#### Task requirements:
Below is a listing. Gather each line of it that contains "high".

===

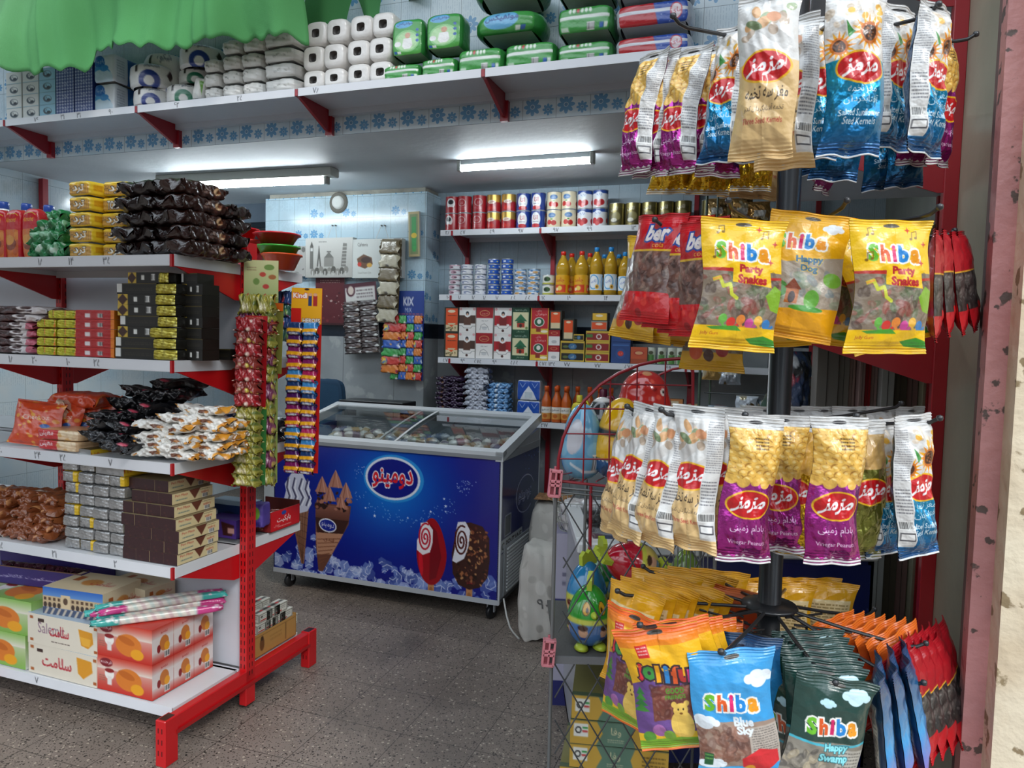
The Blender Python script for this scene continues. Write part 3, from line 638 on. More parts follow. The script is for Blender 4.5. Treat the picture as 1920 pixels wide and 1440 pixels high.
m = MB(); m.prism([(.05, .62), (.05, FH - .05), (FD - .04, FH + .06), (FD - .04, .62)], -.032, -.026, 'cfd6da', 'x'); m.box(-FW + .02, FD - .035, .61, -.02, FD - .03, FH + .05, '8f979d'); m.obj('liner', ENAMEL, F_)
for k in range(7): MB().box(-.05 - k * .2, .03, .61, -.045 - k * .2, FD - .03, .76, 'c9cfd2').obj('divider', ENAMEL, F_)
# frozen goods
fr_ = random.Random(11)
def wrap_mesh(L, r, c, c2):
    m = MB(); t = np.linspace(0, 2 * math.pi, 15); s_ = np.linspace(-1, 1, 15); X = np.zeros((15, 15, 3)); rr = np.clip(1 - np.abs(s_) ** 6, .12, 1) * r
    X[..., 0] = s_[:, None] * L / 2; X[..., 1] = rr[:, None] * np.cos(t) * (1 + .1 * np.sin(5 * t)); X[..., 2] = rr[:, None] * np.sin(t) * (1 + .15 * np.sin(7 * s_[:, None] * 3 + t)) * .8
    C = np.zeros((15, 15, 4)); C[:] = np.array(lin(c) + [.15]); C[5:10] = np.array(lin(c2) + [.1]); m.grid(X, C); return m.mesh('wrapped_ice_cream', FILM)
WM = [wrap_mesh(.15, .032, 'd9d4cc', 'a98e6c'), wrap_mesh(.14, .035, 'e3e2de', '8c7f8e'), wrap_mesh(.15, .03, 'cfd3cf', 'b9a37a'), wrap_mesh(.14, .03, 'b8bfc8', '6f7c95')]
def frozen(x, y, z, k, rot, lab):
    o = bpy.data.objects.new('wrapped_ice_cream', WM[k]); COL.objects.link(o); o.location = P(-1.29 + x, 3.56 + y, z); o.rotation_euler = rot; tag(o, lab, 'ice cream', 'wrapped ice creams lying in the freezer')
for i in range(15):
    for j in range(5):
        x = -.09 - i * .088 + fr_.uniform(-.01, .01); y = .1 + j * .112; k = (i // 2 + j) % 4
        frozen(x, y, .66 + fr_.uniform(0, .03) + (.1 + .03 * j if j < 4 else .2), k, (fr_.uniform(-.3, .3), fr_.uniform(-.3, .3), fr_.uniform(0, 3)), 'wrapped ice cream lying among others under the sliding glass lids')
# ---------------------------------------------------------------- goods on the high shelf
def ta(px): return hb(px, 213 - .115 * px, 3.08)[0]
def tz(px, py): return hb(px, py, 3.08)[1]
TOPZ = TZ + .0045
def tbox(x0, x1): a0, a1 = ta(x0), ta(x1); return (a0 + a1) / 2, a1 - a0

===

#### Exercise output:
The Blender Python script for this scene continues. Write part 3, from line 638 on. More parts follow. The script is for Blender 4.5. Treat the picture as 1920 pixels wide and 1440 pixels high.
# ---------------------------------------------------------------- goods on the high shelf